Für Verunsicherung im Publikum sorgte allerdings die Untersuchung zur möglichen Geruchsbelästigung. Auch wenn das Gutachten von Gabriel Hinze vom Büro „iMA Richter & Röckle“ in Freiburg das Fazit hatte, dass es zu keinen wesentlichen Geruchsbelästigungen für Kripp kommen wird, so waren die Zuhörer verunsichert. Die Windrichtung spielte hier die größte Rolle. Der Gutachter betonte, dass seit November vergangenen Jahres eine Wetterstation am Standort in zehn Meter Höhe die Luftströmungen messe. Der Wind wehe am häufigsten aus Richtung Südost. Das sei aus Richtung Bad Breisig kommend das Rheintal hinab. Dies konnten einige Kripper Bürger nicht nachvollziehen. Der Wind komme doch meistens aus dem Ahrtal, von Westen, und wehe über die Kläranlage direkt in den Ort. Fragen über Fragen kamen aus dem Publikum. Die Antworten waren sehr theoretisch und für Nichtfachleute schwer zu verstehen. Hinzu kam, dass erläutert wurde, dass die Berechnungen für die Geruchsbelästigung von einer denkbar schlechtesten Kläranlagenkonstellation ausgehen würden. Zudem zähle eine „Geruchsstunde“ schon als solche, auch wenn sie nur sechs Minuten anhalte. Spätestens ab da, waren die Prozente der Geruchsbelästigungen, die aus Stunden errechnet worden waren, nicht mehr wirklich umzusetzen. Auch die Erläuterungen von Bürgermeister Björn Ingendahl in seiner Funktion als Vorsitzender des Abwasserzweckverbandes und des Werksleiters Martin Hoffmann, die zu verdeutlichen versuchten, dass man im Gutachten vom schlechtesten aller Fälle ausgegangen sei, die Anlage aber letztlich ja ganz anders aussehen werde, trugen nicht zur Erhellung der Sachlage bei.
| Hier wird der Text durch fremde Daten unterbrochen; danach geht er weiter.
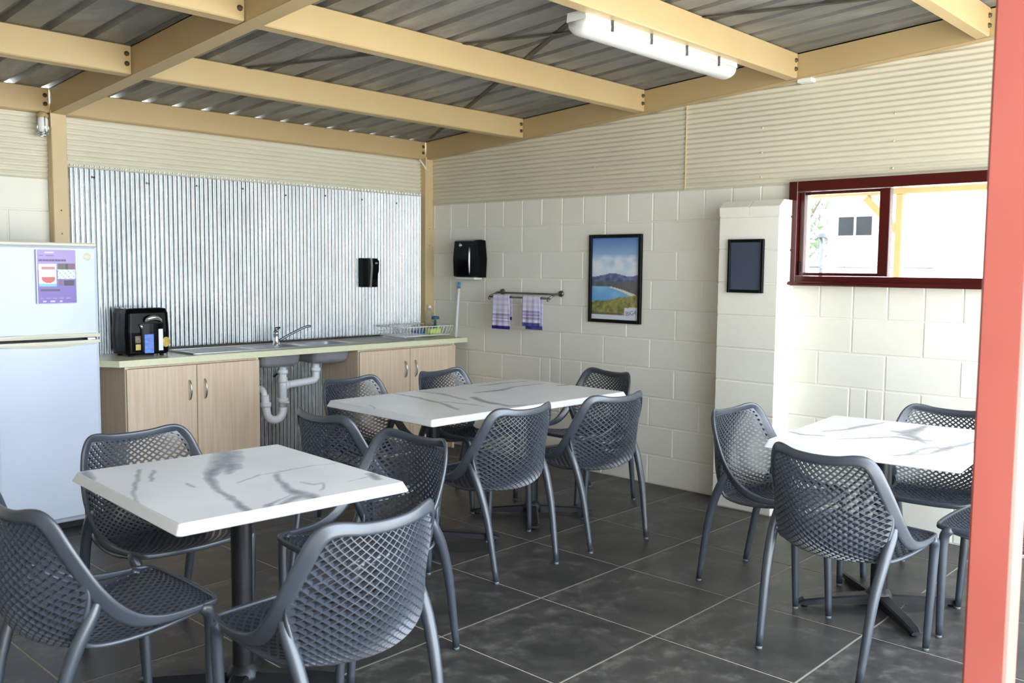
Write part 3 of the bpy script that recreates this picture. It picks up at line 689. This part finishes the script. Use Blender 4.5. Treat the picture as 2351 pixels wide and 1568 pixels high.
ho = MB().tube(crom([(-1.80, .33, zb_-.006), (-1.795, .33, .72), (-1.80, .34, .665), (-1.84, .36, .64), (-1.90, .38, .638)], 16), .007, 8).build('hose', 'rubber_black'); tag(ho, 'thin black hose curving below the left sink bowl', 'hose')
ho = MB().tube(crom([(-1.47, .42, CZ-CT-.002), (-1.48, .43, .78), (-1.50, .45, .70), (-1.52, .484, .66)], 14), .007, 8).build('hose', 'rubber_black'); tag(ho, 'black tap hose behind the pipes between the bowls', 'hose')

# fridge
fe = empty('fridge', (-3.335, 0.12, 0)); tag(fe, 'white two door fridge freezer with a purple flyer', 'fridge')
FX0, FX1, FY = -0.275, 0.275, -0.32     # local; front at world y=-0.20
MB().bbox(FX0, FX1, -.255, .32, .035, 1.585, .008).build('cabinet', 'fridge_white', fe)
def fdoor(nm, z0, z1):
    R = []
    for (ins, y) in ((0, -.258), (0, FY+.022), (.006, FY+.008), (.022, FY+.001)):
        n_ = 10; ring = []
        x0, x1, a, b = FX0+ins, FX1-ins, z0+ins*.6, z1-ins*.6
        ring = [(x0, y, a), (x1, y, a), (x1, y, b), (x0, y, b)]; R.append(ring)
    # gently bowed front
    m = MB(); m.rings(R, False, False)
    nx = 12; vs = []
    for i in range(nx+1):
        u = -1+2*i/nx; x = (FX1-.022)*u; y = FY+.001-0.012*(1-u*u)
        vs += [(x, y, z0+.0132), (x, y, z1-.0132)]
    m.add(vs, [(2*i, 2*i+2, 2*i+3, 2*i+1) for i in range(nx)], True)
    m.add([v for v in vs[0::2]], [tuple(range(nx+1))]); m.add([v for v in vs[1::2]], [tuple(range(nx+1))])
    return m.build(nm, 'fridge_white', fe)
fdoor('freezer_door', 1.085, 1.575); fdoor('fridge_door', .07, 1.045)
MB().bbox(FX0-.002, FX1+.002, -.30, .30, 1.575, 1.594, .006).build('top_cap', 'fridge_trim', fe)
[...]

Die Bürger waren verunsichert, auch wenn der Gutachter betonte, dass eine störende Geruchsbelästigung für Kripp eher nicht zu erwarten sei.
Vielleicht sollte die Verantwortlichen in der Vorbereitung einer solchen Einwohnerversammlung mehr darauf achten, die fachlichen Ausführungen allgemeinverständlicher zu formulieren.